Of course, it wouldn't be Google I/O without info on the newest Android OS. This time around Android M is on the pedestal as the folks at Google showed off its fresh new innovations. Here's a breakdown highlight of its most stand-out changes in a quote from BGR,

Google Now on Tap: Google Now has always been a fantastic feature that gives you important contextual information before you even think to ask for it. Google taking it to the next level with Google Now on Tap, a new update that will offer you even more contextual information than ever before.

How good is Now on Tap? If you’re playing a song by Rihanna and you ask “What’s her full name?”, Google will be able to tell you that it’s “Robyn Rihanna Fenty.” Or if you’re driving a rental car, Google might let you know about nearby gas stations when you’re close to the end of your trip so you don’t drop it off with an empty tank.
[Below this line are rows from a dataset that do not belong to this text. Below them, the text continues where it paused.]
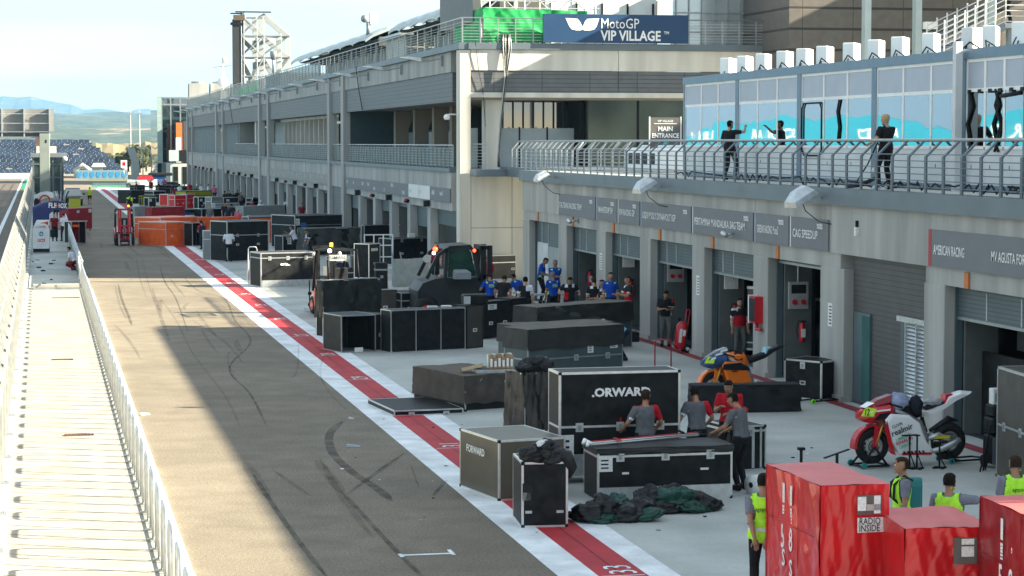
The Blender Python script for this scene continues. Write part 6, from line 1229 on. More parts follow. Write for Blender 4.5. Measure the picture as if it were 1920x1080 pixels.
R2 = crate((1697, 1230), (1852, 1226), 992, None, depth=1.45, lb='lower red tarpaulin crate between the two tall ones, with a dark pocket', name='red_crate', cat='crate', pan=M_redc, edge=M_redc, cover=M_redc, topm=M_redglare, cfr=.97, cdepth=.016)
w, H = R2['w'], R2['H']; mb = MB(); mb.box(w*.56, -.05, H*.72, w*.84, -.04, H*.93, M_win); mb.box(w*.65, -.055, H*.78, w*.8, -.0501, H*.86, M_label); mb.box(w*.65, -.055, H*.875, w*.8, -.0501, H*.92, M_label); mb.build('pocket', R2)
R3 = crate((1838, 1232), (1965, 1312), 932, None, 'tall red tarpaulin crate with white stripes cut by the right edge', depth=.8, name='red_crate', cat='crate', pan=M_rubred, edge=M_rubred, cover=pm('deep_red_tarp', (.26, .012, .016), .3, 0, .2, 2, .3, 4), topm=M_redglare, cfr=.97, cdepth=.014)
sten(R3)
# red trunks left
crate((129, 434), (173, 432), 391, None, 'dark red trunk on wheels at the walkway end of the lane', depth=.9, pan=M_rubred, e=.03, cast=True, name='red_flight_case', cat='trunk', tags=[(.35, .8, .45, .9), (.85, .8, .97, .95)], edge=M_rubred)
t = crate((134, 458), (162, 457), 415, None, 'open silver rimmed case with orange-red inside, left of the lane', depth=.8, opn=True, e=.05, inner=M_rubred, plates=[(.08, .75, .55, .85, O)])
def rest(px, py, back=.15):
    """point on top of whatever case stands at this spot"""
    bpy.context.view_layer.update(); dg = bpy.context.evaluated_depsgraph_get(); d = ray(px, py).normalized(); ok, loc, *_ = SC.ray_cast(dg, (0, 0, CH), d)
    q = loc+Vector((d.x, d.y, 0))*back; ok2, l2, *_ = SC.ray_cast(dg, (q.x, q.y, 3.2), (0, 0, -1)); return l2
# ------------------------------------------------------------------ things lying on and beside the cases
M_tarpb = pm('tarp_black', (.013, .013, .014), .38, 0, .3, 3); M_tarpg = pm('tarp_green', (.012, .055, .04), .38, 0, .3, 3)
def heap(c, spec, lb, name='crumpled_sheet', rz=0, z0=0):
    mb = MB()
    for (dx, dy, dz, r, sx, sy, sz, a_, m, sd) in spec:
        T = Matrix.Translation((c.x, c.y, z0)) @ Matrix.Rotation(rz, 4, 'Z') @ Matrix.Translation((dx, dy, dz)) @ Matrix.Rotation(a_, 4, 'Z') @ Matrix.Rotation(.25*math.sin(sd), 4, 'Y'); mb.M = T; n, k = 48, 26; ri = []
        for i in range(k+1):
            th = math.pi*(i+.02)/(k+.04); row = []
            for j in range(n):
                ph = 2*math.pi*j/n; p = Vector((math.sin(th)*math.cos(ph), math.sin(th)*math.sin(ph), -math.cos(th))); q = Vector((p.x*1.2+sd, p.y*3.4+p.x*1.5, p.z*3))
                f = 1+.30*NZ.noise(p*1.7+Vector((sd, 0, 0)))-.42*(abs(NZ.noise(q))-.2)-.22*(abs(NZ.noise(q*2.1+Vector((3, 1, 7))))-.2); row.append((p.x*r*sx*f, p.y*r*sy*f, max(p.z*r*sz*f, -dz+.004+.004*sd % .01)))
            ri.append(row)
        mb.loft(ri, m, smooth=True)
    return tag(mb.build(name), lb, 'tarpaulin')
B_, G_ = M_tarpb, M_tarpg
c = onZ(1160, 975); heap(c, [(-.48, -.05, .1, .26, 1.2, .9, .75, .3, B_, 1), (-.2, .05, .16, .28, 1.1, .9, .85, -.5, B_, 2), (.12, -.1, .1, .26, 1.3, .9, .7, .2, B_, 3), (.0, .15, .2, .24, 1.2, .8, .8, .9, G_, 4), (.36, -.16, .07, .24, 1.4, .7, .5, -.25, G_, 5), (-.3, -.2, .05, .22, 1.3, .8, .4, .1, G_, 6), (.42, .08, .14, .24, 1.2, .9, .8, .5, B_, 7), (-.6, .05, .05, .2, 1.3, .9, .5, -.4, B_, 8)], 'crumpled black and green tarpaulin on the ground, left half of the heap before the trunk')
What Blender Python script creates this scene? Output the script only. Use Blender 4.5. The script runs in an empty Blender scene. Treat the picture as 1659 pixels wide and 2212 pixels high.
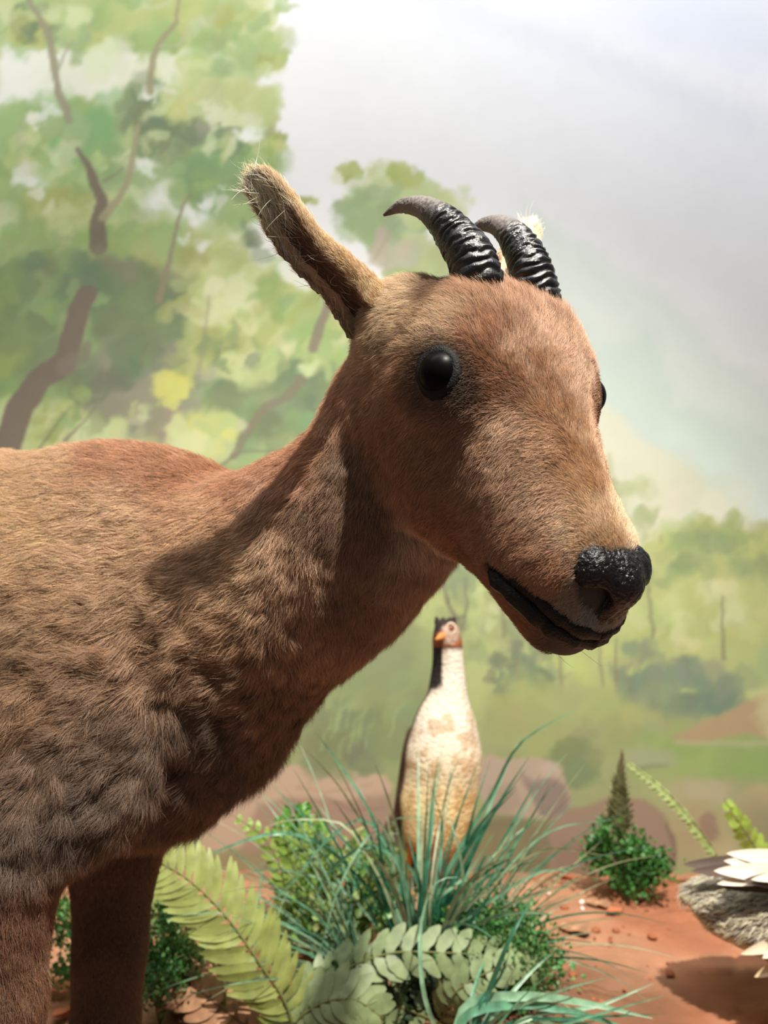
import bpy, bmesh, math, random
import numpy as np
from mathutils import Vector, Matrix
random.seed(7)
RNG = np.random.default_rng(7)
SC = bpy.context.scene
COL = SC.collection
# ---------------------------------------------------------------- camera, world, lights
FPX = 1800.0            # focal length for the 1659 x 2212 frame
CX, CY, HC = 829.5, 1106.0, 0.62
cam_d = bpy.data.cameras.new('camera')
cam = bpy.data.objects.new('camera', cam_d); COL.objects.link(cam)
cam.location = (0, 0, HC); cam.rotation_euler = (math.pi / 2, 0, 0)
cam_d.sensor_fit = 'VERTICAL'; cam_d.sensor_height = 36.0
cam_d.lens = FPX / 2212 * 36.0
cam_d.clip_start = 0.02
cam_d.dof.use_dof = True; cam_d.dof.focus_distance = 0.495; cam_d.dof.aperture_fstop = 8.0
SC.camera = cam
SC.view_settings.view_transform = 'Standard'; SC.view_settings.look = 'None'
SC.view_settings.exposure = 0.0; SC.view_settings.gamma = 1.0
SC.view_settings.use_curve_mapping = False
wd = bpy.data.worlds.new('world'); SC.world = wd; wd.use_nodes = True
wd.node_tree.nodes['Background'].inputs[0].default_value = (1.0, 0.95, 0.9, 1)
wd.node_tree.nodes['Background'].inputs[1].default_value = 0.19
def look_at(o, tgt):
    o.rotation_euler = (Vector(tgt) - o.location).to_track_quat('-Z', 'Y').to_euler()
def spot(name, loc, tgt, power, size, angle, blend=0.4, color=(1, 0.93, 0.84)):
    l = bpy.data.lights.new(name, 'SPOT'); o = bpy.data.objects.new(name, l); COL.objects.link(o)
    o.location = loc; look_at(o, tgt); l.energy = power; l.shadow_soft_size = size
    l.spot_size = math.radians(angle); l.spot_blend = blend; l.color = color
    return o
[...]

Granular app permissions: Have you ever gone to download a cheap Flappy Bird knockoff and been horrified that it wants access to your contacts list, camera and microphone? Well Google’s aiming to put a stop to shady app permissions requests with a new system that will let you grant permissions for apps individually instead of giving them to you as an all-or-nothing proposition in the Google Play Store.

So let’s say you’re playing your Flappy Bird knockoff and the app wants access to your microphone to enable a certain feature you’re trying to use. Now it will ask you for permission to do so and you can deny its request while still being able to play the game as you were before.

Support for fingerprint scanning: Many Android phones already have fingerprint scanners installed but now Google is adding universal support for fingerprint scanning across its entire platform. This likely means we should expect fingerprint scanners to be features in all major flagship Android phones going forward, which should certainly help Google push our next exciting feature…

Android Pay: Yes, Google tried the digital wallet once before with Google Wallet but that never really caught on. Now with the addition of fingerprint scanner support in Android M, Google is giving it another shot with Android Pay. Google says that 700,000 retail locations will support Android Pay when it releases this fall, although whether mobile payments will really ever catch on is still an open question.

Doze: Finally, this feature is designed to combat the ever-present problem of battery drain on Android devices. Doze will use your device’s sensors to tell when you haven’t been using it for a while and it will shut off all your phone’s background activity until you pick it up again. At the very least this should significantly increase the standby battery life of your device even if it doesn’t do much to improve your device’s battery consumption during actual use.
What do you guys think of Android M's biggest changes?